At the close of Murchison's evidence, Pham moved for a directed verdict on the grounds that there was no
evidence of negligence, breach of duty, or causation. The trial court granted the motion and denied
Murchison's subsequent motion for new trial. This appeal timely ensued.
II. Issue Presented
In his sole appellate issue, Murchison contends the trial court erred in granting Pham's motion for instructed
verdict.
III. Standard of Review
In reviewing an instructed verdict, we determine whether there is more than a scintilla of probative evidence
to raise a fact issue on the material questions presented. Coastal Transp. Co. v. Crown Cent. Petroleum
Corp., 136 S.W.3d 227, 233 (Tex. 2004); Szczepanik v. First S. Trust Co., 883 S.W.2d 648, 649 (Tex.

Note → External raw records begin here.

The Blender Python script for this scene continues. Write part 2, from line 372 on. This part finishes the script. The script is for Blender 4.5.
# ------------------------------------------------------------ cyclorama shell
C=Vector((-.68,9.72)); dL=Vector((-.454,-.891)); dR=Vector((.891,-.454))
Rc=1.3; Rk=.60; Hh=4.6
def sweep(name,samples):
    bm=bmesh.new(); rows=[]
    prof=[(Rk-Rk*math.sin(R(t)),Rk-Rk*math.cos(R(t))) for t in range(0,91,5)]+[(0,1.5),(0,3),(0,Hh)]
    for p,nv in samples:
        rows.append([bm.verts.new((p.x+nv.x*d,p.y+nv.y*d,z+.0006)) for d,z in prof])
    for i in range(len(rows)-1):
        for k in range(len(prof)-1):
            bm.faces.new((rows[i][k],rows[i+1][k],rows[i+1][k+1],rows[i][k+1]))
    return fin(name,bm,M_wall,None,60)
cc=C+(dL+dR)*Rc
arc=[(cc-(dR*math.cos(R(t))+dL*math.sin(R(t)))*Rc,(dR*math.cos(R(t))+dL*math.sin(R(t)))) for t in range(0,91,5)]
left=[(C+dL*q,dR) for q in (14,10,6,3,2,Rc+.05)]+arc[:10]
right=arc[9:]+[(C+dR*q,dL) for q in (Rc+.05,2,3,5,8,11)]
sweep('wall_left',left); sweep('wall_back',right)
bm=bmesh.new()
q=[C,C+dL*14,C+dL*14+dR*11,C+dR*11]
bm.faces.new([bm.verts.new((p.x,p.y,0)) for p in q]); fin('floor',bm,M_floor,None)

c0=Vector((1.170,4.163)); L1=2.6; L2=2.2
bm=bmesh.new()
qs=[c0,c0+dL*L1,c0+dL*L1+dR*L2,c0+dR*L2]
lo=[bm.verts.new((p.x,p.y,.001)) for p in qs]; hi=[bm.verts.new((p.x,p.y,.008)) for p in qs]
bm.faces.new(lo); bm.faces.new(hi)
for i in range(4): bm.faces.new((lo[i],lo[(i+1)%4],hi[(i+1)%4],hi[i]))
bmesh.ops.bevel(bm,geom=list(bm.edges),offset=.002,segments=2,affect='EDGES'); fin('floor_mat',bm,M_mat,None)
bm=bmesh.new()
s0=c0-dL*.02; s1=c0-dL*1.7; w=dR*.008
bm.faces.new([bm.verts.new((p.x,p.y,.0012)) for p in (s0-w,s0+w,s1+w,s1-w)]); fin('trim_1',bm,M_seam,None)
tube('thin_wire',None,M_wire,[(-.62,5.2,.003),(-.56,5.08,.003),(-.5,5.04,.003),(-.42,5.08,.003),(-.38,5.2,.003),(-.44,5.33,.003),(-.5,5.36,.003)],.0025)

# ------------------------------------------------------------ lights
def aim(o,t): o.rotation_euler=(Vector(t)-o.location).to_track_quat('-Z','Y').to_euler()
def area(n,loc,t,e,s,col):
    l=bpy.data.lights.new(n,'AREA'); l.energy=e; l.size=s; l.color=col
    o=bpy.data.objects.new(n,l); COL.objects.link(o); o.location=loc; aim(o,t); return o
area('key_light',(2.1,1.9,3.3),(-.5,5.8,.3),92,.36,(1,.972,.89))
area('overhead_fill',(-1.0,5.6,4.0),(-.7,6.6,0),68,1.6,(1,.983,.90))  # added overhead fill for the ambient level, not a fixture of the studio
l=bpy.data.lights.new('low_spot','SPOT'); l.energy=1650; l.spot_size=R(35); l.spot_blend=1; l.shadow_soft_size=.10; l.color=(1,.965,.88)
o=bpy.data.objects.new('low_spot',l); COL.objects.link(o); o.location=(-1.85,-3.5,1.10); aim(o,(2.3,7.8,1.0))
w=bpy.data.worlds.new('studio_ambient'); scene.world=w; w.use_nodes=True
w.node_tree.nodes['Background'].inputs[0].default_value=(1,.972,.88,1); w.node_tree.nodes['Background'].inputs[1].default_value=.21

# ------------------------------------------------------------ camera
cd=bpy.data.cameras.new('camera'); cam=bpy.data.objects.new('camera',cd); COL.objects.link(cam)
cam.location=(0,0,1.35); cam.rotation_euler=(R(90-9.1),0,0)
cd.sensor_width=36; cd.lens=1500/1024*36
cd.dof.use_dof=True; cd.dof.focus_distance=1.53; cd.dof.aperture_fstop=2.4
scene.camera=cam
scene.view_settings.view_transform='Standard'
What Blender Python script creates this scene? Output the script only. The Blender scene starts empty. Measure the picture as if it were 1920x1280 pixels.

1994) (per curiam). We consider all of the evidence in a light most favorable to the party against whom the
verdict was instructed and give the losing party the benefit of all reasonable inferences created by the
evidence. Coastal Transp., 136 S.W.3d at 234. If there is any conflicting evidence of probative value on
any theory of recovery, an instructed verdict is improper and the case must be reversed and remanded for
jury determination of that issue. Szczepanik, 883 S.W.2d at 649.
IV. Analysis
To prevail on a negligence claim, a plaintiff must prove the existence of a legal duty, a breach of that duty,
and damages proximately caused by the breach. D. Houston, Inc. v. Love, 92 S.W.3d 450, 454 (Tex.
2002). Here, Murchison presented less than a scintilla of evidence that Pham breached a duty to
Murchison. To the contrary, the evidence is uncontroverted that a car was parked in a way that impaired
Pham's view, and the collision occurred suddenly while Pham was “inching" forward to see beyond this
obstruction. There is no evidence that either driver could have seen the other in time to avoid an accident,
even given the low speed at which Walsh admits Pham was traveling.
On this record, any inference that Pham breached a duty to Murchison would be based solely on the fact
that a collision occurred. The occurrence of a motor vehicle accident is not itself, however, evidence of
negligence. Smith v. Cent. Freight Lines, Inc., 774 S.W.2d 411, 412 (Tex. App.- Houston [14th Dist.] 1989,
writ denied). We therefore overrule Murchison's sole issue on appeal.
V. Conclusion
Because Murchison failed to present legally sufficient evidence of negligence, we affirm the trial court's
judgment.
/s/ Eva M. Guzman
Justice
Panel consists of Justices Anderson, Guzman, and Boyce.